- [SHORT TASK]
Output exactly the lines from the first one down to the line containing "COL = sc.collection", inclusive.

┌─ INPUT ROWS

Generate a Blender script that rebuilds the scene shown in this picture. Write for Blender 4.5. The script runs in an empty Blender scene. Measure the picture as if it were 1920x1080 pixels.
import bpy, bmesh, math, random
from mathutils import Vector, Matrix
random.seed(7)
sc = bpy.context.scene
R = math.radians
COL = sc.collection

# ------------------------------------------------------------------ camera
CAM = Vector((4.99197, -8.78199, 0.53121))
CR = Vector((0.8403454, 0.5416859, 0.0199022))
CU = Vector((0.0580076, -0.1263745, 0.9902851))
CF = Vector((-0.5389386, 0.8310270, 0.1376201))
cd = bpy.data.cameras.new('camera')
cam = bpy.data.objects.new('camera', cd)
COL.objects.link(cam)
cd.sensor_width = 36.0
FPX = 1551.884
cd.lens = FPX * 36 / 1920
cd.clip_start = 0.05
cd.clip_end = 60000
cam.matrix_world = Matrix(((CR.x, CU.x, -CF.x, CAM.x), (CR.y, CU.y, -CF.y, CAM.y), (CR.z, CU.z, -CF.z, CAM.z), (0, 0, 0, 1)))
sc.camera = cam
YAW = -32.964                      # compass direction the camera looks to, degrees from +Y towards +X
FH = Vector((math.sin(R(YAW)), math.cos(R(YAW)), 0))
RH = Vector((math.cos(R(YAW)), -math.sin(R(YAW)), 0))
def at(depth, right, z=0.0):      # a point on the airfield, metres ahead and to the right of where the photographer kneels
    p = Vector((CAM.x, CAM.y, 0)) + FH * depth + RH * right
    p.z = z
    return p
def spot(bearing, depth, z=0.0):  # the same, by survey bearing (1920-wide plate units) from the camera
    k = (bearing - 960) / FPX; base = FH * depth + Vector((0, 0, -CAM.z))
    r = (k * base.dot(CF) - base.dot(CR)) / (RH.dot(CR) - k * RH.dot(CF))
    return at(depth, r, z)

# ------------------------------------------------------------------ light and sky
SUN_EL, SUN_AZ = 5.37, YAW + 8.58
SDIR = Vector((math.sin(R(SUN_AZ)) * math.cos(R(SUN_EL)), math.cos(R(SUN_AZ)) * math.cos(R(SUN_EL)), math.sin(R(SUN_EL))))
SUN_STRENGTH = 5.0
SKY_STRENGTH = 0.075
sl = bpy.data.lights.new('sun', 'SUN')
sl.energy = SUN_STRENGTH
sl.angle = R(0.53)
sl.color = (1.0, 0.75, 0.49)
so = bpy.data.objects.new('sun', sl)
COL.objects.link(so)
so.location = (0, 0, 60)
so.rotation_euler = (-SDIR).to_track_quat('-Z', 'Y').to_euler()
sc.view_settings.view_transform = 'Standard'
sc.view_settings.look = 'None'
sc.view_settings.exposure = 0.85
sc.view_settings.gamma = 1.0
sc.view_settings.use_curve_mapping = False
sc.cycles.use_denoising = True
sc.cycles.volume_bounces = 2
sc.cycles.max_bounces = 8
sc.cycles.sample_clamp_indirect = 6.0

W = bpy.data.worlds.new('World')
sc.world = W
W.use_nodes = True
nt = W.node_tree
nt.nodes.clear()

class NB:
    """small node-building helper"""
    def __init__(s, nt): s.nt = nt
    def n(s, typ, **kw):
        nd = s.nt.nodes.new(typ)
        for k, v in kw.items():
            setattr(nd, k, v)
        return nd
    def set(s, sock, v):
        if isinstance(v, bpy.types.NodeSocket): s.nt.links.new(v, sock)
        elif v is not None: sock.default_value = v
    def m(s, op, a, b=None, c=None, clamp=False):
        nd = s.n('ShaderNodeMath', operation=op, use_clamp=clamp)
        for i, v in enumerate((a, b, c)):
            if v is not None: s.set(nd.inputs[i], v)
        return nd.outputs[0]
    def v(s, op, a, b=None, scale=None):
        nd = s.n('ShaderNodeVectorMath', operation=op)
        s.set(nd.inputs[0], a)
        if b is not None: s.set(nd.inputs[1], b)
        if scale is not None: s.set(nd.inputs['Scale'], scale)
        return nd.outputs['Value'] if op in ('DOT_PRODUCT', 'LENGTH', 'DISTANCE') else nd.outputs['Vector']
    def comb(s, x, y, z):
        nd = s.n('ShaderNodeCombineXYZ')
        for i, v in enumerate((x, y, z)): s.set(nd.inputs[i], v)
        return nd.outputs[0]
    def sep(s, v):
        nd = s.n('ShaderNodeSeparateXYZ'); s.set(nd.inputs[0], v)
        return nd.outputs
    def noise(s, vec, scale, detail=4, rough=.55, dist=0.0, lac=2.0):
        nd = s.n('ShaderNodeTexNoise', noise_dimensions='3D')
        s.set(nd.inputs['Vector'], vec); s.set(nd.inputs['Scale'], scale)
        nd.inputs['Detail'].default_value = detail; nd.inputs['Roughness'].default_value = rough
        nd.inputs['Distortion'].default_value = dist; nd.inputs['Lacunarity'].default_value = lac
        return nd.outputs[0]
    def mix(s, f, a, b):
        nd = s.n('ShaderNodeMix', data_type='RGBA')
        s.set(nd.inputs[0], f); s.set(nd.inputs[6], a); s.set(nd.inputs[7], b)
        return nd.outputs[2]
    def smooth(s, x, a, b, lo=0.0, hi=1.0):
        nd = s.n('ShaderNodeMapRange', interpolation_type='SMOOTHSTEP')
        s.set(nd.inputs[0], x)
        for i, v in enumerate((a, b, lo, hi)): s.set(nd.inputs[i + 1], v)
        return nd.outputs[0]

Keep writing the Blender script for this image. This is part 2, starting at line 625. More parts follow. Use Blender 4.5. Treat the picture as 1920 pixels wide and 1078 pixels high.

└─

- [RESULT]
Generate a Blender script that rebuilds the scene shown in this picture. Write for Blender 4.5. The script runs in an empty Blender scene. Measure the picture as if it were 1920x1080 pixels.
import bpy, bmesh, math, random
from mathutils import Vector, Matrix
random.seed(7)
sc = bpy.context.scene
R = math.radians
COL = sc.collection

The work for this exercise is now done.